None of this diminishes baptism. Jesus commanded it. The apostles practised it immediately upon conversion. It marks the boundary between private belief and public confession, between individual faith and corporate belonging. To neglect baptism is to disobey Christ. But disobedience and damnation are not the same. A person who believes but has not yet been baptised is not outside salvation. A person on their deathbed who turns to Christ in faith is not excluded from paradise because water was unavailable. The thief on the cross stands as an enduring testimony that God is not bound by ritual.
This distinction matters pastorally. When baptism is treated as essential to salvation, believers who have not been baptised live under unnecessary fear. When baptism is treated as optional or irrelevant, believers miss the richness of what Christ has commanded. The biblical balance is clear: baptism is an act of obedience that testifies to a salvation already received, not a work that earns or secures it. It is the first step of discipleship, not the last requirement for acceptance.
The early church baptised new believers promptly, often on the same day they professed faith. The Ethiopian official, the Philippian jailer, the converts at Pentecost all entered the waters without delay. This urgency reflected not a fear that salvation hung in the balance, but a joy that demanded expression. Baptism was the natural response to grace received, the public seal of a private transformation.
For those who hold baptism to be salvific, charity requires that we recognise their sincerity and their reliance on Scripture as they understand it. The church has debated this question for centuries, and faithful believers stand on both sides. But the weight of biblical evidence points toward a consistent pattern: faith saves, and baptism follows. The Spirit comes to those who believe, and baptism identifies them with the community of the redeemed. The water does not wash away sin. The blood of Christ does. Baptism announces what grace has already accomplished.

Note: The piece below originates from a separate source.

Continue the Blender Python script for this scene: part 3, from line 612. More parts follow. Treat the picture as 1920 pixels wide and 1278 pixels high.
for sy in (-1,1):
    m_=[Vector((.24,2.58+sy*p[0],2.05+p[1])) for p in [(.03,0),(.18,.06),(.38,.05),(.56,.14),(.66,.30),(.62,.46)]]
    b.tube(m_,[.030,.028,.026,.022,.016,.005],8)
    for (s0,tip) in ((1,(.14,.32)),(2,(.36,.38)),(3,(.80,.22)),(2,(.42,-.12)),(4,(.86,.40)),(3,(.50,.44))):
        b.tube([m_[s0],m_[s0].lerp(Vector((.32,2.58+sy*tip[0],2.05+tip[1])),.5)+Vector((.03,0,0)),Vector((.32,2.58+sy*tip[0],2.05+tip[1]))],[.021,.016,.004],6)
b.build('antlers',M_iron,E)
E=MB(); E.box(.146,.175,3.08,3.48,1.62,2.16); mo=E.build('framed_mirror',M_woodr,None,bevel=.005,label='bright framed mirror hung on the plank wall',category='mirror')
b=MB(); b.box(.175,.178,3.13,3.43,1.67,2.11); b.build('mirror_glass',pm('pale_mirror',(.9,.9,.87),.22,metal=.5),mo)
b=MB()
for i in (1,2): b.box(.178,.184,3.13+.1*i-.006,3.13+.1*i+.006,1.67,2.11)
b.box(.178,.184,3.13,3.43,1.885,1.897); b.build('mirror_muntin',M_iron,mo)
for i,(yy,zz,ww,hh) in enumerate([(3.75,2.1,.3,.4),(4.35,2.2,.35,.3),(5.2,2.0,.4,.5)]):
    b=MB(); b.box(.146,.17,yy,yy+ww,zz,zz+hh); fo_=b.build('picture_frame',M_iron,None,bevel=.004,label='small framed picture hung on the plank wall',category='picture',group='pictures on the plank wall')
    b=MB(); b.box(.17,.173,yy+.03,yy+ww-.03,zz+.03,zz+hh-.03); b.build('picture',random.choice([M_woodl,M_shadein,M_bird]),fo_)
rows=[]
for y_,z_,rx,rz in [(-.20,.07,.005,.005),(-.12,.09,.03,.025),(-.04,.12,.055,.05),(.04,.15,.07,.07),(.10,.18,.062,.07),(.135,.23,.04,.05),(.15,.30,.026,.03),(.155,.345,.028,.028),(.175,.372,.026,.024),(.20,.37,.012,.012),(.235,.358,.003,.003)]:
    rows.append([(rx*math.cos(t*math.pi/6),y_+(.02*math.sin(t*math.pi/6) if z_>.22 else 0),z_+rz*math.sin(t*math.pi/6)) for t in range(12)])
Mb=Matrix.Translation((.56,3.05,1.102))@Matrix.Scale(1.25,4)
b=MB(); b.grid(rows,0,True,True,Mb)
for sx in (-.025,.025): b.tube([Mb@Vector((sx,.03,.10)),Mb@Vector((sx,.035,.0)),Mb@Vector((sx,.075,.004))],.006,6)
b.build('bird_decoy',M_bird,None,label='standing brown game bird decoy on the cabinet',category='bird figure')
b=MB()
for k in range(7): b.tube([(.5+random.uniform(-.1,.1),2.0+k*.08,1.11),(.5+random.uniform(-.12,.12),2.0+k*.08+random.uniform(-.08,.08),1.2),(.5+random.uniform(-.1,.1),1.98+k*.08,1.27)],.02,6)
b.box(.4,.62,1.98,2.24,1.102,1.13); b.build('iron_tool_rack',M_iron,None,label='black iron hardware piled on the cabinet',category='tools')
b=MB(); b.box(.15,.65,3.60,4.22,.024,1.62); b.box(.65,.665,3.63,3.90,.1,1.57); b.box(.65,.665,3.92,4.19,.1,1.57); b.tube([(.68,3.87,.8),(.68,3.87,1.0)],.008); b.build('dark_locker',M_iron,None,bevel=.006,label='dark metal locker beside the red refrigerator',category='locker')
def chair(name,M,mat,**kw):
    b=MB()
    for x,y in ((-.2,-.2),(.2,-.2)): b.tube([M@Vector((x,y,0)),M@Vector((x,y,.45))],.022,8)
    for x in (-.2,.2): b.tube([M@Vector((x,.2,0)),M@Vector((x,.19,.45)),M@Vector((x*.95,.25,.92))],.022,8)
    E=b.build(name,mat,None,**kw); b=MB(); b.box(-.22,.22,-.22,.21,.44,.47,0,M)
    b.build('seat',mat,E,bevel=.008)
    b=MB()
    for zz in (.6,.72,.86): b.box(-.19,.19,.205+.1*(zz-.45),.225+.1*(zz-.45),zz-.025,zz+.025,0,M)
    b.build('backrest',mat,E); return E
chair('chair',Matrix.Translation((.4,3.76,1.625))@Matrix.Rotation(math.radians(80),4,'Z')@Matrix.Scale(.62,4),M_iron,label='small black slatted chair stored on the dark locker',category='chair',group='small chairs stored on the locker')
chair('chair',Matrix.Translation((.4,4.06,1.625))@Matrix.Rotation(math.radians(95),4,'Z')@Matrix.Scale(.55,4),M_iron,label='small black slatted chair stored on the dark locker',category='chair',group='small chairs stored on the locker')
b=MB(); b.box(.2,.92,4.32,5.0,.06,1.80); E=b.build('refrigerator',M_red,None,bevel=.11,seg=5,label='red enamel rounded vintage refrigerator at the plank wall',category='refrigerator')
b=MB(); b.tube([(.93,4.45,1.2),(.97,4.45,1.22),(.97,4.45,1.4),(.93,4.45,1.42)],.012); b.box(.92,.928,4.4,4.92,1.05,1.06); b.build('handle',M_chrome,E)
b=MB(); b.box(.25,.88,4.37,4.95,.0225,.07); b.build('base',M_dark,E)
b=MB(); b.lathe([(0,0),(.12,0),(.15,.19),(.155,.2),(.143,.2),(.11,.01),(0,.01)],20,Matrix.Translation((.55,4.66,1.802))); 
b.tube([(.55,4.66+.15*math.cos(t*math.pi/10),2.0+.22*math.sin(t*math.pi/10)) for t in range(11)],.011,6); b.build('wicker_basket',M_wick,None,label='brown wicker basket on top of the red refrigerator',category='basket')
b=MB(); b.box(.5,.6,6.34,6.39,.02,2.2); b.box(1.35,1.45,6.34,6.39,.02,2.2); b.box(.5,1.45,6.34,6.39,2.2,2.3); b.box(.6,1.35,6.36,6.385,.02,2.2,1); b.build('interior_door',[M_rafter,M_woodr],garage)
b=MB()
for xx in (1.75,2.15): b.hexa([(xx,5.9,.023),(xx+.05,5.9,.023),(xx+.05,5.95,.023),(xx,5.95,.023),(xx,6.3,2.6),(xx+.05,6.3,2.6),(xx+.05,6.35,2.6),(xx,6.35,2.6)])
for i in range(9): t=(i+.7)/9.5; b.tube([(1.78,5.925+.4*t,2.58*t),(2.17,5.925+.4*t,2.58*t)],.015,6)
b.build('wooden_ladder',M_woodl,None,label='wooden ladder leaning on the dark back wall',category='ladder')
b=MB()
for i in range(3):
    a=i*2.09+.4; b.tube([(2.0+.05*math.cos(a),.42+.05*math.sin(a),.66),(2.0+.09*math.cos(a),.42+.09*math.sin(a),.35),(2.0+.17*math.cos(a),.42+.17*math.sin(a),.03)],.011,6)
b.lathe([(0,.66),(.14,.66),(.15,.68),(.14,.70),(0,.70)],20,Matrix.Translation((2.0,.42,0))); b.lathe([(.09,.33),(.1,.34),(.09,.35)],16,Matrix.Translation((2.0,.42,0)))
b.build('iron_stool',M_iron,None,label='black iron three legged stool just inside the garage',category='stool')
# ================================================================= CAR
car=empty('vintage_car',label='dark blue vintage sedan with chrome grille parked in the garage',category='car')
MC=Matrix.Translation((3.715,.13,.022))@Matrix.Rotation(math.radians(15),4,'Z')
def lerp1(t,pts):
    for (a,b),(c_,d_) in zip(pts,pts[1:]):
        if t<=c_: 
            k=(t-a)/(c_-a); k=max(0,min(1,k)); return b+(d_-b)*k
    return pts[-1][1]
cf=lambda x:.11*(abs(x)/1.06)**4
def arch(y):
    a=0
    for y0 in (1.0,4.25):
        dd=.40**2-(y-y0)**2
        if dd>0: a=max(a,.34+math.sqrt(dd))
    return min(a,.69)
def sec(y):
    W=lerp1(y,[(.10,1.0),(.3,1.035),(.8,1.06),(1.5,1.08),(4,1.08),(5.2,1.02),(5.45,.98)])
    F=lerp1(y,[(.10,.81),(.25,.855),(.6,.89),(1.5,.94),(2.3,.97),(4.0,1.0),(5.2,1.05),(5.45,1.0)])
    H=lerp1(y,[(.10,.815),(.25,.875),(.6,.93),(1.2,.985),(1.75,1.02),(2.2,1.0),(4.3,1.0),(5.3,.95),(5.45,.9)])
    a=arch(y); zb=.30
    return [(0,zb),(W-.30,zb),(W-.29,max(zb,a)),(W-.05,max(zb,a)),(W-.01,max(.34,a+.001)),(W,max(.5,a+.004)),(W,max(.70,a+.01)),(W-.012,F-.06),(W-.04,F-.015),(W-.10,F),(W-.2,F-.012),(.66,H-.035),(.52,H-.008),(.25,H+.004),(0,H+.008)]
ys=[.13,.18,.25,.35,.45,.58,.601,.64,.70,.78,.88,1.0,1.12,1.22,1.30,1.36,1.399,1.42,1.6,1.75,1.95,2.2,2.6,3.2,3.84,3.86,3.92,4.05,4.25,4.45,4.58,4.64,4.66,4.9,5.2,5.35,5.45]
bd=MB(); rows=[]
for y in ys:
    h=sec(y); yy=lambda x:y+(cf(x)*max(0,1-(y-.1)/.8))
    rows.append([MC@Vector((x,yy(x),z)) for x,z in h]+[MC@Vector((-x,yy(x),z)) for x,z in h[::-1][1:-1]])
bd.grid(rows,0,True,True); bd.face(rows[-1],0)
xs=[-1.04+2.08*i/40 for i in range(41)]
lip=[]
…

The command remains. Every believer should be baptised, not to secure salvation, but to honour the Lord who secured it for them. In the waters of baptism, the believer declares before heaven and earth that they belong to Christ, that they have died to the old life, and that they have been raised to walk in newness of life. That declaration is no small thing. It is the fitting response of a grateful heart to the God who saves by grace alone, through faith alone, in Christ alone.